## TASK DETAILS
Pick out each line containing the string "from" and copy it.

*****

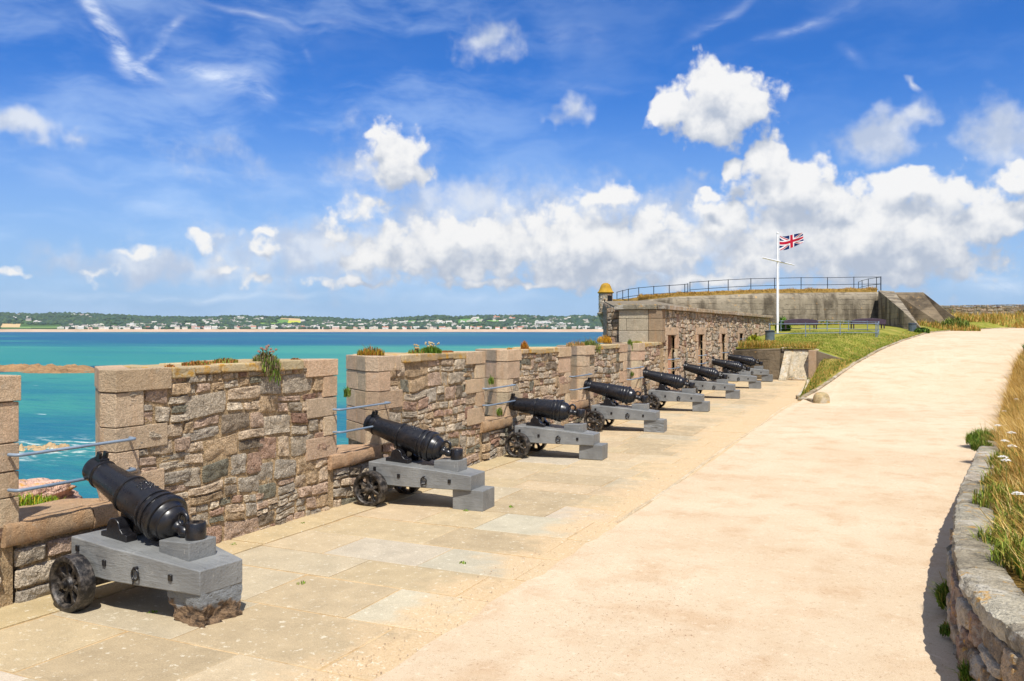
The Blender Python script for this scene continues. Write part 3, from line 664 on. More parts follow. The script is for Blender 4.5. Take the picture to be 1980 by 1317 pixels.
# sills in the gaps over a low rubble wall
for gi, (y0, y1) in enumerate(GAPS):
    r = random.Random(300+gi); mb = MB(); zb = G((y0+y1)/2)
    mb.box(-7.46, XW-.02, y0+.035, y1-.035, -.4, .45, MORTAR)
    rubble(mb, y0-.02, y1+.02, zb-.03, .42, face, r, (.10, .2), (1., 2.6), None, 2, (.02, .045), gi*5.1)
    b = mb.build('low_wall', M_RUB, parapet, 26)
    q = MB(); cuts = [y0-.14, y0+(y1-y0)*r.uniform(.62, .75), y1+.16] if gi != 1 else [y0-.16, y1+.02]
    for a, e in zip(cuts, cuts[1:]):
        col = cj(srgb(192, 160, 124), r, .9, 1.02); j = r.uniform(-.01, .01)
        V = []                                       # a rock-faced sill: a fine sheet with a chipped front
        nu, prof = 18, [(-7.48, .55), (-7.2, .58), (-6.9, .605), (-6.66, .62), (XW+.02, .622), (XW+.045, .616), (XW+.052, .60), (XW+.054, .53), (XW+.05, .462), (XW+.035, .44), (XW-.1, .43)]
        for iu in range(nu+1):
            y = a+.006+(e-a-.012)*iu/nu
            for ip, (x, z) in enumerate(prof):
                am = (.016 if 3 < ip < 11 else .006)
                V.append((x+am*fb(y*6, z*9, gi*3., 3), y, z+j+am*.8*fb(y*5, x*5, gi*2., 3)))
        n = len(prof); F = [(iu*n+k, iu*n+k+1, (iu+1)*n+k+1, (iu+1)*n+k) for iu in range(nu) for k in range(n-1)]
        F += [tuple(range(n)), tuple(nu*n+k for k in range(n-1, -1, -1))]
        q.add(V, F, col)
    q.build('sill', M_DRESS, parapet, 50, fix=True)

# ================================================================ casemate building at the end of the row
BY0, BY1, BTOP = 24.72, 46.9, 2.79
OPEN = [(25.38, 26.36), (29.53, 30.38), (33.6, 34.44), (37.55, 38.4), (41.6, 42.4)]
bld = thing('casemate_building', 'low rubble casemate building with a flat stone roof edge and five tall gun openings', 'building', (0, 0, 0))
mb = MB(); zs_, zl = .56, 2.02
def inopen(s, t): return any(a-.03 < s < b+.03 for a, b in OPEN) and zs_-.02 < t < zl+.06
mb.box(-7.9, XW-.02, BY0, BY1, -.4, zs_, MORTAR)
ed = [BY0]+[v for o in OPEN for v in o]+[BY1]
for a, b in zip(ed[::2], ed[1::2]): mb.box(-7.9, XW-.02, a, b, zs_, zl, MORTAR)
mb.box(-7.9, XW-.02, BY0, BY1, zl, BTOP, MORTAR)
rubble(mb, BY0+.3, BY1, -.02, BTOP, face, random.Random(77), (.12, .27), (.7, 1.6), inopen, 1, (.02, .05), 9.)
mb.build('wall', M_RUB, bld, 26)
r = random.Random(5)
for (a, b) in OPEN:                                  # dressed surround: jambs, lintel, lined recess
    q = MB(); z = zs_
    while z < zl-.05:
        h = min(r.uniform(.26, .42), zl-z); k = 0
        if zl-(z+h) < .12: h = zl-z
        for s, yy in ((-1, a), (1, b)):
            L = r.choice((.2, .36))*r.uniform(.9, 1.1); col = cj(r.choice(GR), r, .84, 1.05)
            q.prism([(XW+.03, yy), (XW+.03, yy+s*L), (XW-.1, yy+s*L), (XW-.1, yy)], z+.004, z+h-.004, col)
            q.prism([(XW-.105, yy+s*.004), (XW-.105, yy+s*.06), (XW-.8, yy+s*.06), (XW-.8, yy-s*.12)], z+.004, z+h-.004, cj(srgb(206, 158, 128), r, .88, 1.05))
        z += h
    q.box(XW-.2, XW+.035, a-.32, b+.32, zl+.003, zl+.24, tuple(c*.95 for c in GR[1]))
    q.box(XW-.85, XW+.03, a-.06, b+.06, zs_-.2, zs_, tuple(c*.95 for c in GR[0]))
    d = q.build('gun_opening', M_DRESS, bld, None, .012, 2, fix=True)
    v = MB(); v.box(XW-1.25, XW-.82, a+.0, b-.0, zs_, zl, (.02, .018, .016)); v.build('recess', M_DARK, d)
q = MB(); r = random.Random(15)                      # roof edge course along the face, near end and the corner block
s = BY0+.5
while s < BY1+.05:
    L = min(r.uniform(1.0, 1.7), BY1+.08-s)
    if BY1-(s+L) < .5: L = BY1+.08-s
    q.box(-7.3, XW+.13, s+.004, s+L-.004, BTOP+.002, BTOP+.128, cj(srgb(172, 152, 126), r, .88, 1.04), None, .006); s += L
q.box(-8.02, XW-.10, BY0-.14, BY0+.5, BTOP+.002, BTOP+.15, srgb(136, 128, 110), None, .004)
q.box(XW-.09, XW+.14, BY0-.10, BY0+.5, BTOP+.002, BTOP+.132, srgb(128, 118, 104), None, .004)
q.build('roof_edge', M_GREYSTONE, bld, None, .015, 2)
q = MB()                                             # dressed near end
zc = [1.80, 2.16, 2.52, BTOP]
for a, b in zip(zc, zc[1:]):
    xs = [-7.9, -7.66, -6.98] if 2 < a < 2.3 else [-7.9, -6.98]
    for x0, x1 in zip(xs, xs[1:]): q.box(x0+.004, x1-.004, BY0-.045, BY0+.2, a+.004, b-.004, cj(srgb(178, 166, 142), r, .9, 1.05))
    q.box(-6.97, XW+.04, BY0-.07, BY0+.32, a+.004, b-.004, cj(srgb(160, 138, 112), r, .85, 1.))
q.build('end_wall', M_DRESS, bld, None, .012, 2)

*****

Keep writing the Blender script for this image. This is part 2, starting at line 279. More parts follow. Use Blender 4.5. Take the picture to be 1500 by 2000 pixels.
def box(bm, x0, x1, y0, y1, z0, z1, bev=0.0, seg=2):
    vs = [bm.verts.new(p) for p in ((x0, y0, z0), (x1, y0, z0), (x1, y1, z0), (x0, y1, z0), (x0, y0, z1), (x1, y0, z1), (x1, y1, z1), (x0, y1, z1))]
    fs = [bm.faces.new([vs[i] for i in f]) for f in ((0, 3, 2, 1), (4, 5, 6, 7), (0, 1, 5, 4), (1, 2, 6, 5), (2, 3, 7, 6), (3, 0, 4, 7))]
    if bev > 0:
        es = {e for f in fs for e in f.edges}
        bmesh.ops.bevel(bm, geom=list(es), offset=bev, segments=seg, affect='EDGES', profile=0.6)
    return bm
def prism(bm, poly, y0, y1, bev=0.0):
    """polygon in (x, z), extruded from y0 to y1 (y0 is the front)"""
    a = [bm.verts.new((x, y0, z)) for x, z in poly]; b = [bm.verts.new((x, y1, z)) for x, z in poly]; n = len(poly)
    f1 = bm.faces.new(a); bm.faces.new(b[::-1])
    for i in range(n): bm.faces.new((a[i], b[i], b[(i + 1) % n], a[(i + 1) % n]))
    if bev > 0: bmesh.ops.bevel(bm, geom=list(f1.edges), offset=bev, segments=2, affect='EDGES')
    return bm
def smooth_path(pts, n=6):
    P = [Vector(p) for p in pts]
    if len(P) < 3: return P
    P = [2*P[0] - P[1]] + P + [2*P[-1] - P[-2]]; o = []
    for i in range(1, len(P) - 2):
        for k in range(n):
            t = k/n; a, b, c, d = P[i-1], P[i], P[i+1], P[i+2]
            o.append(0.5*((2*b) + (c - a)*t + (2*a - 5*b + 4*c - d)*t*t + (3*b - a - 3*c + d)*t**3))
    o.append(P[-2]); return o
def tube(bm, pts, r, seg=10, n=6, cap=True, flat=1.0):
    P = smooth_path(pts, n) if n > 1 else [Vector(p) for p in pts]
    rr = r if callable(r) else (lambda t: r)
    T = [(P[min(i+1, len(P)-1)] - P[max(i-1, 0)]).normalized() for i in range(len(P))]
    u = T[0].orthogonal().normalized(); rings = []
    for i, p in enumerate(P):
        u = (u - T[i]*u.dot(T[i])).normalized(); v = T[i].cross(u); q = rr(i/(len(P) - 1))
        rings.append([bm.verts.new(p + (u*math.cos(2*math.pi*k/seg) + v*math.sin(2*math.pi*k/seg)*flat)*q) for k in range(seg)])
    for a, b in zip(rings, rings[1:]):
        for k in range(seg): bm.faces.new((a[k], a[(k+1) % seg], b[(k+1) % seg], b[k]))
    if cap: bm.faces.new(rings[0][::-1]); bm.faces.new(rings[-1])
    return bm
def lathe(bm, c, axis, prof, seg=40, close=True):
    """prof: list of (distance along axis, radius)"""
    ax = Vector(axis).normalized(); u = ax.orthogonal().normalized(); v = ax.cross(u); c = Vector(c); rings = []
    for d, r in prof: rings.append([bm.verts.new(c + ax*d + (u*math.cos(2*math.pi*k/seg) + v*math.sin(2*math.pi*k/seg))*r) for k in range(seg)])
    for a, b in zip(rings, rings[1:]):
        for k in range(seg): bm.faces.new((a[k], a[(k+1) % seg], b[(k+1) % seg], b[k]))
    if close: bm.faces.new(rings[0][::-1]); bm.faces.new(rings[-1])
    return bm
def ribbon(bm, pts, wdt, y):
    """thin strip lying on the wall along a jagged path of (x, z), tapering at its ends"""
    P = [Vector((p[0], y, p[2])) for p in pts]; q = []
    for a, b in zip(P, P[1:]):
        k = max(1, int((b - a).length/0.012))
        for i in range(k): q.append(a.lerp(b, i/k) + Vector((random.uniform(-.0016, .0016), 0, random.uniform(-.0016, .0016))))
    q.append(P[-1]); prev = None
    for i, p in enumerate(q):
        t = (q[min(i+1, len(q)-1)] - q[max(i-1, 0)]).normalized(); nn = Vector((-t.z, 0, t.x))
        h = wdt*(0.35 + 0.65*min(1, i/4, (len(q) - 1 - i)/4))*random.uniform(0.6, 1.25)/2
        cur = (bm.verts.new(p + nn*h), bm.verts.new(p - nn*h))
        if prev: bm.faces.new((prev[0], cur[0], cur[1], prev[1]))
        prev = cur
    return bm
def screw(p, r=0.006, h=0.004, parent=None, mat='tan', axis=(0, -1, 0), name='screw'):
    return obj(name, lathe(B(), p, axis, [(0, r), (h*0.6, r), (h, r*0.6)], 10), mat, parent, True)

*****

## SOLUTION TO THE PROBLEM
The Blender Python script for this scene continues. Write part 3, from line 664 on. More parts follow. The script is for Blender 4.5. Take the picture to be 1980 by 1317 pixels.
    """polygon in (x, z), extruded from y0 to y1 (y0 is the front)"""